Abgesehen von den Problemen der Katalogisierung in der ÖNB ist eine genaue Identifikation mit der Fachliteratur ab und zu recht problematisch. Das VD 16 gibt z.B. keine Erkennungsleseart bei den Paralleldrucken, die Beschreibung von Index Aureliensis bzw. bei den Italienern ist viel zu großzügig. Dank der Privatbeziehungen mit den erwähnten und auch mit anderen Redaktionen (z.B. GW in Berlin, Renouard in Paris), die sich mit der wichtigsten bibliographischen Bearbeitung der Drucke des 16. Jahrhunderts heute eingehend beschäftigen, läßt sich meistens früher oder später eine beruhigende Identifikation verwirklichen bzw. eine bibliographische Neuentdeckungsfeststellen.

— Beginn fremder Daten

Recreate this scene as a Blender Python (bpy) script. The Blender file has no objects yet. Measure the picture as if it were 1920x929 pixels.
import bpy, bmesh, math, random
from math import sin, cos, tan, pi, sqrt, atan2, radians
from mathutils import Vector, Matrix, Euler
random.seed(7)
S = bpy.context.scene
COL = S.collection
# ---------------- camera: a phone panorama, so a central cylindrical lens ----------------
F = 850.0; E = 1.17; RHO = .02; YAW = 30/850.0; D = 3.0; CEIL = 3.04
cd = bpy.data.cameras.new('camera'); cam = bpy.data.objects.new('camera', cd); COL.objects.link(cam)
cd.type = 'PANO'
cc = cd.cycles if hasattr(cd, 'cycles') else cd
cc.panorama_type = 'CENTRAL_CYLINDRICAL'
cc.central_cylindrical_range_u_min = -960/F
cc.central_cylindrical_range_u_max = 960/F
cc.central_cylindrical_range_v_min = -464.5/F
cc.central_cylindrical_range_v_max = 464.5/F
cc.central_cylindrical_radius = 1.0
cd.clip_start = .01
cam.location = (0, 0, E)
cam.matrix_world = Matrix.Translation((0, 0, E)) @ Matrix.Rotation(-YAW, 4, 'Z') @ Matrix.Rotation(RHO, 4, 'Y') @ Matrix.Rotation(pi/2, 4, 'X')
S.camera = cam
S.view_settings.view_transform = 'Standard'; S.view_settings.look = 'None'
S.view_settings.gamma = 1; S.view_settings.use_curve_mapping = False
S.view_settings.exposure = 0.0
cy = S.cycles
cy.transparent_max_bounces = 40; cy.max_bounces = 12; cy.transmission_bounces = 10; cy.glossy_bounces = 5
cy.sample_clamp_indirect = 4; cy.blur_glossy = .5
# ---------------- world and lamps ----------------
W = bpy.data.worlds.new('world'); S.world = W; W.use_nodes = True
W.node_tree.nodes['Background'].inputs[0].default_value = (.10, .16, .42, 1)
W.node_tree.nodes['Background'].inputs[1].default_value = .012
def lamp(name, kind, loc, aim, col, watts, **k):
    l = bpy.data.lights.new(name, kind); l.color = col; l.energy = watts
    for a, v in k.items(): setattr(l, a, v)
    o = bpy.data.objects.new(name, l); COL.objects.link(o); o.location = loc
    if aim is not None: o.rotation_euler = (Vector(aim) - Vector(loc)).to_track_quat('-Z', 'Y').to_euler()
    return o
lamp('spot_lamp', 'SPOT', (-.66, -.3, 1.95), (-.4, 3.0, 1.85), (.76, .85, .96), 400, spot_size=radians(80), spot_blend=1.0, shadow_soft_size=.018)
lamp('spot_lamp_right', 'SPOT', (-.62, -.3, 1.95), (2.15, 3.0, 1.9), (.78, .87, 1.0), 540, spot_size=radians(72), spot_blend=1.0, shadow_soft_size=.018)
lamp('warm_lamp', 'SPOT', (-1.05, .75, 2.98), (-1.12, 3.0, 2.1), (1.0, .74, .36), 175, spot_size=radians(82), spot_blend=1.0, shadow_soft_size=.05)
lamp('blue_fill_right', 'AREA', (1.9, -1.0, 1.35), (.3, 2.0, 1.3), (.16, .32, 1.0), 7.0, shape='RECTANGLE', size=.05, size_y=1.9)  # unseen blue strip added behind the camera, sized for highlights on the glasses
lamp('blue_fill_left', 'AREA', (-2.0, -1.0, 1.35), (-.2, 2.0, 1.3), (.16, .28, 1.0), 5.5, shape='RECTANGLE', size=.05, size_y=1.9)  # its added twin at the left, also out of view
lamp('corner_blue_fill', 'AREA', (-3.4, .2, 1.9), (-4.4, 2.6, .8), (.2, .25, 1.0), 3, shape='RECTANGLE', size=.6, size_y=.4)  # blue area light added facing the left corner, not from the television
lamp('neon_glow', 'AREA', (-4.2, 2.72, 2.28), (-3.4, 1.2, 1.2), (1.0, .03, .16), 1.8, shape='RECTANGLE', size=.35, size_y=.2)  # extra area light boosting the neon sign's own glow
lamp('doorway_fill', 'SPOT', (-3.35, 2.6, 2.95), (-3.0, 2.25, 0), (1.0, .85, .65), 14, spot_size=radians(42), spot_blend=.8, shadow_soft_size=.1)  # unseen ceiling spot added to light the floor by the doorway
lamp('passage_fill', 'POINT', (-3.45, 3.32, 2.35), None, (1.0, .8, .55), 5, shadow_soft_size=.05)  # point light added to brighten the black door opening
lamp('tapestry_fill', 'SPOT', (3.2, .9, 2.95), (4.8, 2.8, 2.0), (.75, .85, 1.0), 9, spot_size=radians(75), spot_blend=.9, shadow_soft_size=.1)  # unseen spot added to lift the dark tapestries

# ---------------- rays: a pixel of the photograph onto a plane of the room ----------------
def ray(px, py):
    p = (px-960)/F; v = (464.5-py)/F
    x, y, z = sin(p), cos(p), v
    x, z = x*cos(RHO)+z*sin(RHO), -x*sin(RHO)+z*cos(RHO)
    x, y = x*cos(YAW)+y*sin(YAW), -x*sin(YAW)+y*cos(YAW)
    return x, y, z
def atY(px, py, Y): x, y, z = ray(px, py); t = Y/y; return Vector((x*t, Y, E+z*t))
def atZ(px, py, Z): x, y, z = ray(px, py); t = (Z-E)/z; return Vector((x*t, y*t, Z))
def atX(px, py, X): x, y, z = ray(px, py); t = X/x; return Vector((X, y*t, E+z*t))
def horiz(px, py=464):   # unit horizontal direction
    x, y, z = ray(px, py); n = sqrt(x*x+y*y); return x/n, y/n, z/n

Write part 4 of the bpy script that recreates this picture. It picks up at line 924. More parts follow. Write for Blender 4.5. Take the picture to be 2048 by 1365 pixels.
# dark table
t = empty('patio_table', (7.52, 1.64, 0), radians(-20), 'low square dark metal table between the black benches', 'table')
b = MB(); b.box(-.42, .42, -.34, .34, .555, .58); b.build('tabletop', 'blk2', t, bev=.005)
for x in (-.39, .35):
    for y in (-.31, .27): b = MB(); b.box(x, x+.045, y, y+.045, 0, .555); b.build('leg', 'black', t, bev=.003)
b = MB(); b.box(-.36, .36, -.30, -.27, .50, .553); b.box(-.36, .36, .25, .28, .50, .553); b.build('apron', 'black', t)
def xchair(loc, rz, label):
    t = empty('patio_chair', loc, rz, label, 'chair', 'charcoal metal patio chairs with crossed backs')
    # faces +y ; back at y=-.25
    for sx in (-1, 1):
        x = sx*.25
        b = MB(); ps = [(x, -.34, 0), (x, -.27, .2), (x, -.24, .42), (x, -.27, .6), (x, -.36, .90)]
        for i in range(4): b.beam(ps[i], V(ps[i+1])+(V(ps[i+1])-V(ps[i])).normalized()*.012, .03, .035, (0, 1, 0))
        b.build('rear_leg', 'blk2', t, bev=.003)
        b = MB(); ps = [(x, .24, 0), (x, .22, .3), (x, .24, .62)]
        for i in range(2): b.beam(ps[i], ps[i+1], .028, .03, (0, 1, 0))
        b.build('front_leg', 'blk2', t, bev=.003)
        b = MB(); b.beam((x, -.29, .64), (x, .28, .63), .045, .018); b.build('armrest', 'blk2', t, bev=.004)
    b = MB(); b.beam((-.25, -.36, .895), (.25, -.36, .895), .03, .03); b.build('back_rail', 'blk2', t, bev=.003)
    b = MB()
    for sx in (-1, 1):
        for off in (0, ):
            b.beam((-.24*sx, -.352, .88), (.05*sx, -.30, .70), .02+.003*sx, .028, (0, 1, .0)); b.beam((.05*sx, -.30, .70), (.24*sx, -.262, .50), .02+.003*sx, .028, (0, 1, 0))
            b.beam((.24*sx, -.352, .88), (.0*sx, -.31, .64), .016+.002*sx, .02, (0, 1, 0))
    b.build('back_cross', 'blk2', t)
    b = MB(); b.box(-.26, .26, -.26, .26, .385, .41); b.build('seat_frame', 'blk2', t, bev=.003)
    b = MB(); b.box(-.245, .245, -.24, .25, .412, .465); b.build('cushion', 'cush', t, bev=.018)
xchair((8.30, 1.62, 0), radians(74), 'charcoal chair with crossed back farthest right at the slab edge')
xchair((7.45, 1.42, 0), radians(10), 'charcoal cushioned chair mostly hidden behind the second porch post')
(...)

Dazu braucht man aber nicht wenig Zeit und nicht wenig Energie. Dazu wünsche ich für uns alle Gesundheit und endlose Geduld. Letztere haben Sie schon eben jetzt beim Anhören meines Berichtes bewiesen, wofür ich mich bei Ihnen herzlichst bedanke.


  * Vortrag gehalten anläßlich der Sitzung der Kommission für Buch- und Bibliotheksgeschichte an der Universitätsbibliothek Wien (18.11.1987)


[1] Es ist natürlich eine große Frage, ob die Leute, die sich damit beschäftigen, dazu kommen können, nicht nur zu kollationieren, sondern auch zu lesen.